Diane Anselmo

Champion of Choice

  Sometimes an event that seems like the end of the world can hold a hidden blessing. Such was the case for Diane Anselmo when her husband walked away from their 25-year marriage. Forced to step outside of her comfort zone and find out who she really was, instead of wallowing in bitterness and sadness, Diane began to examine the paradigms that held the reins on her life. What she discovered in the process was the freedom and power to choose her own path.

Raised in an era when women's options were limited, she explained, "My mother would tell me, 'Girls aren't supposed to be good in math,' or 'Girls aren't supposed to read a map.' So, guess what? I'm not good in math and I can't read a map! When I went to college, women really didn't have a lot of choices. You were a secretary, a teacher or a nurse. So I got a teaching degree, but I never wanted to teach."

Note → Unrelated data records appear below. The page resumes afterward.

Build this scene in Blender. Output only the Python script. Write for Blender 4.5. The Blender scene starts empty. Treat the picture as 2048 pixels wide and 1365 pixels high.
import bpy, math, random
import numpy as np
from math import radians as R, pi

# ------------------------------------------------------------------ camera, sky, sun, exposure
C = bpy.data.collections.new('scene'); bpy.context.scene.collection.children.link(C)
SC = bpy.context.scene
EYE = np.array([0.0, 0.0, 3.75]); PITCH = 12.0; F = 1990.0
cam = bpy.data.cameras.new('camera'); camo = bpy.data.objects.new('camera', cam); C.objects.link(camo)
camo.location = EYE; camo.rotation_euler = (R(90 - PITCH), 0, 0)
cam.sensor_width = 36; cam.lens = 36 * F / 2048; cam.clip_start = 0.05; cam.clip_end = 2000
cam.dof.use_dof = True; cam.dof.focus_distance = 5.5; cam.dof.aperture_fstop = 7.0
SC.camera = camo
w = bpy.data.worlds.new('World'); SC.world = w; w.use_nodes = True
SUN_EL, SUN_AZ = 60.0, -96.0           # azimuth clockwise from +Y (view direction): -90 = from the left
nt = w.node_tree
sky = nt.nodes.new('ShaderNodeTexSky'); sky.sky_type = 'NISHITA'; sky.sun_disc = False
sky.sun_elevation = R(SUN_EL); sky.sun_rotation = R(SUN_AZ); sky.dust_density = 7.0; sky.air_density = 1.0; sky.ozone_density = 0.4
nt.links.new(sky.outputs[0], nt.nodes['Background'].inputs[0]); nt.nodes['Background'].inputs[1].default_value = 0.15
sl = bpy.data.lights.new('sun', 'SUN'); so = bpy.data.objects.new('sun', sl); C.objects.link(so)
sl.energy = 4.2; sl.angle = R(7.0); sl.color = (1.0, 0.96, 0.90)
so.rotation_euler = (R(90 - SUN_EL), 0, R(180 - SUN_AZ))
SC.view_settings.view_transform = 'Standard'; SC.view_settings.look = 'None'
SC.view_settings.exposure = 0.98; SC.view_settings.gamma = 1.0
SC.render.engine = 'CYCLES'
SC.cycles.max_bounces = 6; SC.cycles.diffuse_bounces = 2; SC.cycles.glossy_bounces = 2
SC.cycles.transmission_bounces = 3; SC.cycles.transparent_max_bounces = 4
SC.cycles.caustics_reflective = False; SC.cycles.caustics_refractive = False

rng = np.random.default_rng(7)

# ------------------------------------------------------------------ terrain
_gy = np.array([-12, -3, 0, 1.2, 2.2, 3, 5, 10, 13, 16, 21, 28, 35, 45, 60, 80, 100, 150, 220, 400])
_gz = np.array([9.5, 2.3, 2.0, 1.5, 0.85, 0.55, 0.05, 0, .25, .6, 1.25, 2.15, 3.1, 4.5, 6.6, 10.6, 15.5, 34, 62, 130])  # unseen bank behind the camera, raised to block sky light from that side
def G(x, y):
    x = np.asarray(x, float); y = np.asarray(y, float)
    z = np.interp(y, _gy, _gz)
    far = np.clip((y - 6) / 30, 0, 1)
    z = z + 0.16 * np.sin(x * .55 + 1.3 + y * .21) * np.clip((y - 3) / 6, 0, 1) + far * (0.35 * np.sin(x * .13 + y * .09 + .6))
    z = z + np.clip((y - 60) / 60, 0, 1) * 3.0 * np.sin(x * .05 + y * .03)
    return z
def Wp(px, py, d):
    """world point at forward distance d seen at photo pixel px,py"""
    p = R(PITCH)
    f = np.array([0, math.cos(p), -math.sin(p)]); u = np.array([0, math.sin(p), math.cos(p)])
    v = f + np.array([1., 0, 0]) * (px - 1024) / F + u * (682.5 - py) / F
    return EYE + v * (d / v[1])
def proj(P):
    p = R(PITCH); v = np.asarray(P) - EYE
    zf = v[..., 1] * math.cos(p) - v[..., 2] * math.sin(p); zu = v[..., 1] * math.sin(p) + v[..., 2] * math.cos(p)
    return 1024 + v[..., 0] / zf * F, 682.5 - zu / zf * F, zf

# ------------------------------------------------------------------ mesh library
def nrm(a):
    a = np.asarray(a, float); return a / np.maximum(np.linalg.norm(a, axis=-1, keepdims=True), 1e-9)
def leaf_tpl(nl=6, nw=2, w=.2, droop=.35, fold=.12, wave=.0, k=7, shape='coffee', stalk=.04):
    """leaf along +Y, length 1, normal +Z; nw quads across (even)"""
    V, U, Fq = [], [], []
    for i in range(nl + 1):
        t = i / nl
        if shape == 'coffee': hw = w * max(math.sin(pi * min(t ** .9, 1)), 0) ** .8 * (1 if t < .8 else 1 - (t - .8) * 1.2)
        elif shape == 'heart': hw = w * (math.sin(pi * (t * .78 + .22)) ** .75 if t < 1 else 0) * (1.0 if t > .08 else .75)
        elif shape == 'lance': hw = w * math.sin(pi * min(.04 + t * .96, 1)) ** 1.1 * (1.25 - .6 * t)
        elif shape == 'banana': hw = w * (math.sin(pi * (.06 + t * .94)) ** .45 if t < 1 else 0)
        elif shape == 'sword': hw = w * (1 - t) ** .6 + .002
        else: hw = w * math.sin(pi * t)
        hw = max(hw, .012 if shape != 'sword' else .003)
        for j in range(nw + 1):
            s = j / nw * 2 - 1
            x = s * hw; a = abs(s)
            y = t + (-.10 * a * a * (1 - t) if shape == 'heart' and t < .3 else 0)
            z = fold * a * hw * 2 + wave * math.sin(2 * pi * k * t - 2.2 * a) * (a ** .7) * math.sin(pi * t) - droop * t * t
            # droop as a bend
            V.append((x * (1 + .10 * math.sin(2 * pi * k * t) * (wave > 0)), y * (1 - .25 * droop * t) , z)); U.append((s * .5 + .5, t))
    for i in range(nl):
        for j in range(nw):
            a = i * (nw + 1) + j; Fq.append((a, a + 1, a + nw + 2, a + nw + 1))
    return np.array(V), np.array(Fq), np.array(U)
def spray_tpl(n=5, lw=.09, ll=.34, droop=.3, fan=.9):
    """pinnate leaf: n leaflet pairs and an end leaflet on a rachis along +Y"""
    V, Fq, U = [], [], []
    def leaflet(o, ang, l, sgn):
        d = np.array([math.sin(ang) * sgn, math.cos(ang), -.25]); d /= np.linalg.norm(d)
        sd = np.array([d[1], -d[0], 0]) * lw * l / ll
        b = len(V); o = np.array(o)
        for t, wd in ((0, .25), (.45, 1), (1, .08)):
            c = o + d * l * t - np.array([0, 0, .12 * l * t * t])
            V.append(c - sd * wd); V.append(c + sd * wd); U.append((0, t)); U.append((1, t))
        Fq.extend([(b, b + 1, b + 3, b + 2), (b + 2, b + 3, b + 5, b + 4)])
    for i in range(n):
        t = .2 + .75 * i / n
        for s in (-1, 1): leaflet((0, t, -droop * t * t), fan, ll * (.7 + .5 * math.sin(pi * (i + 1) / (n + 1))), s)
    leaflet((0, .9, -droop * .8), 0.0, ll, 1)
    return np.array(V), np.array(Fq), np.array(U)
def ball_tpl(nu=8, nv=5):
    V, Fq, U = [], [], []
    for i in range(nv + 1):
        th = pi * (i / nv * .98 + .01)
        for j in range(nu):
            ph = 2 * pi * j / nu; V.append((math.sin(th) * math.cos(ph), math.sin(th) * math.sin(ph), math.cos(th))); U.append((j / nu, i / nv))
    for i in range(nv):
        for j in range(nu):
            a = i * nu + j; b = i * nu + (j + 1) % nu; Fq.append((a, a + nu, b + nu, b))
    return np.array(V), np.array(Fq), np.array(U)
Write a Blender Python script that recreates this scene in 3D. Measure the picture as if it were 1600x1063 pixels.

Married to a military man, Diane became accustomed to uprooting, taking various jobs along the way, but never really thinking about having a status. When her husband left the Air Force for a position with Westinghouse, as part of his employment package, Diane was offered a job. Starting as operations manager on the manufacturing floor, over the course of 20 years, she climbed the ladder of success.

Through work, Diane met her current husband, Phil, a former naval officer and widower. Although she continued with Westinghouse for five years after their marriage, her heart was leading in a new direction: She wanted to write a book about women's choices.

Inspired by a friend who was leaving corporate America, Diane made a bold and deliberate choice-but first she had to muster the courage. "You work so hard to get where you are, and you don't want to give it up, because your status is your business card," she said. She wrote her resignation letter and turned it in eight months later.

For the next three years, Diane worked steadily on the book, Women's Choices, Women's Lives. She interviewed over 100 women of all ages, ultimately narrowing the field to 30. "The book isn't about me; it's about them-about the choices they made based on many different circumstances," she said.

While Diane says there is no instruction manual for life, the book includes questions and work pages throughout that the reader can use to examine her own paradigms and identify decision-making roadblocks. "You're always going to come to a fork in the road. That's where people get paralyzed. Stuck in the hallway in between, you're afraid to open the new door, but you can't go back," said Diane.

"I was 45 years old before I knew I had a choice," she continued, offering this advice: "Don't make choices based on the paradigms you grew up with. There comes a point in life when you have to say, 'These aren't working for me anymore.' It's really okay to change them and make a different choice."